Vancouver Would Be Cooler If is a column that advocates for things that either exist in other cities and/or could otherwise serve to improve and celebrate life in our own.
Although Vancouver has a rich skateboarding community, for a city famous for its rain, we have an obvious lack of safe, dry places to skate. Leeside is dope, but it’s not beginner friendly, and it’s really only “covered” (not “indoor”); whereas the Vancouver Skateboard Coalition’s travelling “Green Ramp” is beginner friendly (and open to younger skaters), but they haven’t been able to secure a permanent space to call home.
Don’t get us wrong – we’re immensely thankful for what we’ve got here in Vancouver and are super proud of the people who put in the hard work to make our skate community so vibrant (hat tip to Antisocial Skateboard Shop, Vancouver Skateboard Coalition, Late Bloomers Skate Club, Chickflip, and Takeover Skateboarding, to name a few). But in the rainy months, we just can’t shake the thought that Vancouver would be cooler if we had more safe, all-inclusive and dry places to skate year-round…like St. Louis, Missouri’s Sk8 Liborius.

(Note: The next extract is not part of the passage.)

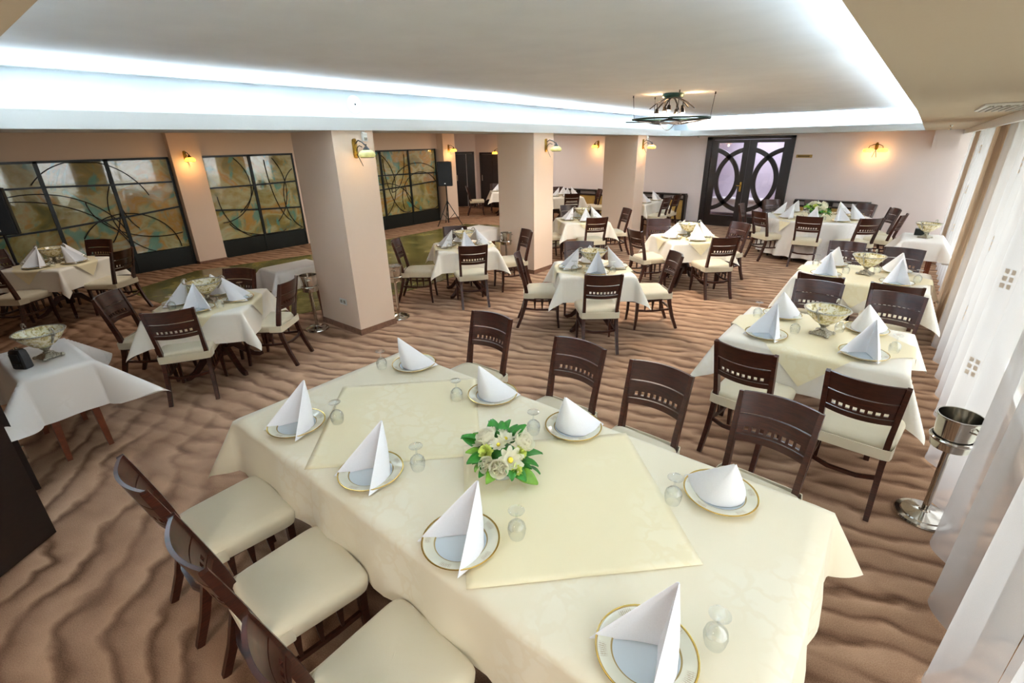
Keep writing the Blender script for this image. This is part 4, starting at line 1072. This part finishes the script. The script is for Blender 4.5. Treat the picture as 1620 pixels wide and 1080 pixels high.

Its vaulted ceilings may have once carried the tenors and altos of Catholic choirboys, but nowadays the acoustics of the abandoned St. Liborius Church have been repurposed to carry the screeches and echoes characteristic of a DIY Skatepark. (If you’re a skater, or someone who’s interested in architecture, city planning, community building and/or keeping up with cool things happening around the world, you may already be familiar with this project, which started making the internet rounds back in 2018 – check this cool Atlas Obscura article – but it’s always good to appreciate what people can accomplish when they work together – without City Hall in the way.)
We’ll admit, the Catholic-church-to-inclusive-skate-spot pipeline isn’t exactly a straight shot. In the case of Sk8 Liborius, the building spent its first one-hundred-and-thirty-something years as a convent, before being deconsecrated to serve the public for a short tenure as a homeless shelter (subsequently shut down); then became the de facto local venue for underground shows, and eventually fell into the hands of a team of co-owners who renovated and transformed the space into a juvenile delinquent’s wet dream (an opportunity to shred and pop nollies in church).
But back to Vancouver: abandoned churches don’t exactly spring out of the ground, and we’re not suggesting that anyone try to take one over by hippie-jumping over the pews or heel-flipping down the altar steps to a chorus of Dinosaur Jr., but it wouldn’t be offside to suggest that having a skate-able indoor space in the city would be met with nearly holy reverence.